Whereas Kavadlo had tried unconvincingly to depict the dehumanizing crowds in
Mao II as expressions of Bakhtinian heteroglossia, the crowds in
Underworld really do suggest the more democratic, humanistic values
that Kavadlo is looking for. At the same time, Kavadlo's Underworld
chapter sustains an open-ended balance between images of romanticism and
images of nihilism; between the kinds of connections that are humanistic
and the kinds of connections that are paranoid. Kavadlo's consideration of
the instability which DeLillo brings to bear on humanist assumptions comes
closest to exposing what is so unsettling in DeLillo's writing.

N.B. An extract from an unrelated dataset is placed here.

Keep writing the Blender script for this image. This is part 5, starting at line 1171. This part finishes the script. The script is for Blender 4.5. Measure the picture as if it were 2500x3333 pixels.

Kavadlo's book is the only one of seven published full-length studies of DeLillo
to focus specifically on a handful books, rather than sweeping through the
entirety of the DeLillo's 30-year output. This is a great strength of Kavadlo's
book. It is not as rushed and manic as many other books on DeLillo; Kavadlo
takes the necessary time to do justice to the rich texture and thematic
complexity of the novels he considers. This technique, along with his
sympathetic, humanistic reading of DeLillo's characters, allows Kavadlo
to point out many compelling nuances that have been overlooked in previous
studies. Particularly noteworthy are Kavadlo's discussions of the intimate
human moments shared by members of the Gladney family, the rampant doubling
which turns Libra into a dizzying game of mirrors, and the Oedipal
undercurrents in Mao II. Kavadlo's final chapter presents an amusing
and insightful critique of DeLillo's public persona. Kavadlo turns Barthes
on his head by claiming that, rather than having died leaving nothing but a
text, the 20th-century author has evolved into a talk show icon, a figure
of authority whose cultural relevance far outdistances the status of his or
her poor unread text. In addition to parodying this turn of events in his
novels, Kavadlo argues, DeLillo's own self-creation as a figure who is part
priest and part garbage man represents a self-effacing response to cultural
attitudes about authors.
The book certainly lends a fresh perspective to DeLillo studies, but one is
left with a lingering doubt as to whether it elevates or reduces DeLillo's
artistry to consider it as an expression of transhistorical values. DeLillo
is such a creature of the contemporary world. His stylistic uniqueness seems
to echo the historical uniqueness of our contemporary situation within an
unprecedented media ecology. But such techno-historical change is only
meaningful against a background of values that persist, and to lose
sight of the "spiritual yearning that will transcend our present state,
just as it has preceded it" (154) would, Kavadlo argues, diminish our
appreciation of DeLillo's accomplishment.